24 de diciembre del 2009. - En Ezeiza se me acerca un hombre flaco pero fornido. La cara me es vagamente conocida, la voz dice mi nombre y caigo en que es un primo al que no veía desde ... y, él tendría unos 13 años por aquél entonces. Tendrá ... 49 me entero.
Y así comienza un paseo de unos nueve días en aquellos pagos.
Primeras impresiones en Ezeiza: hay cambios cosméticos. Las casillas de migraciones están numeradas y hay un cartel electrónico que debe indicar la casilla disponible. Pero el indicador no funciona; apunta a una casilla donde no hay un funcionario. Y no cambia cuando avanzan los pasajeros a nuevas casillas.
He llegado a la Argentina, donde nada funcionará como debe. ¿Para qué variar?
El antiguo edificio central está desvencijado, abandonado, como si hubiera habido una guerra que recién terminó. He llegado a la Argentina, donde sobrarán sitios abandonados, dejados a la buena de Dios.
Mi primo habla y camina rápido. Mete las valijas en su coche y nos largamos a una carretera con barreras laterales desvencijadas, pasto crecido en el medio y una cabina de peaje. Para cobrar ¿qué?
Hay baches, el perenne panorama de miseria. Pero las villas parecen más grandes, sus viviendas ya no son chozas de lata sino de ladrillos; hay un aire de pobreza sin fin y sin salida.

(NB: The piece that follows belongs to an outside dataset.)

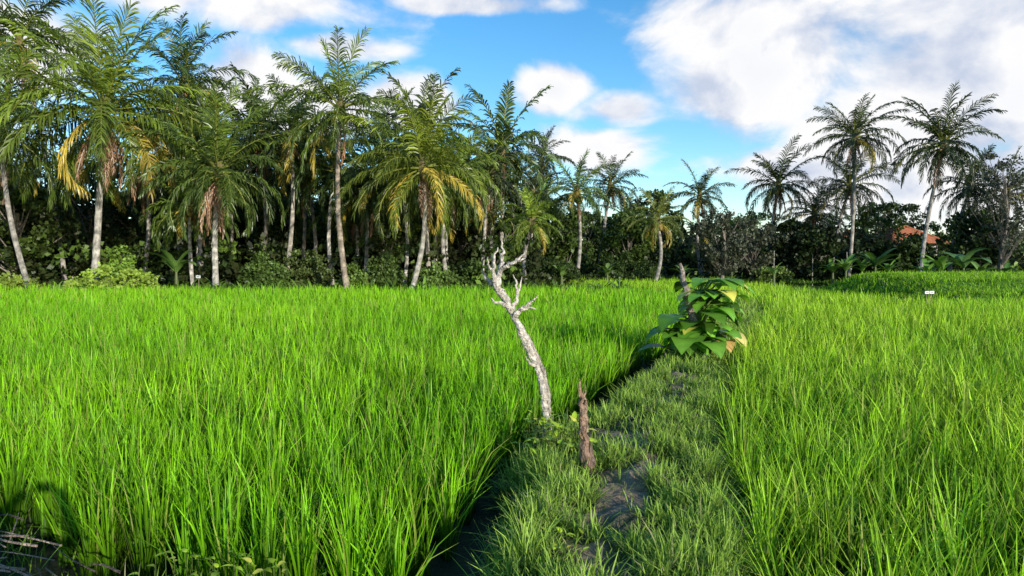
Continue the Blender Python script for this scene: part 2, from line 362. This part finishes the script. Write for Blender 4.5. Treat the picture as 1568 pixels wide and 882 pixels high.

Pasamos por las afueras de Buenos Aires, mucha ruina, mucho edificio chueco. Llegamos a La Plata, ciudad planificada en los 1880, de chalecitos y edificios públicos de márbol. Todo arruinado también. Me da vergüenza que mi compañera gringa vea las cosas así.
Nos rescata la madre de mi primo, prima ella también, quien entrelaza sus saludos con conversación sobre Kant. Estoy entre los míos, gente que habla de libros, gente que sabe sobrevolar el entorno tremendo que los rodea.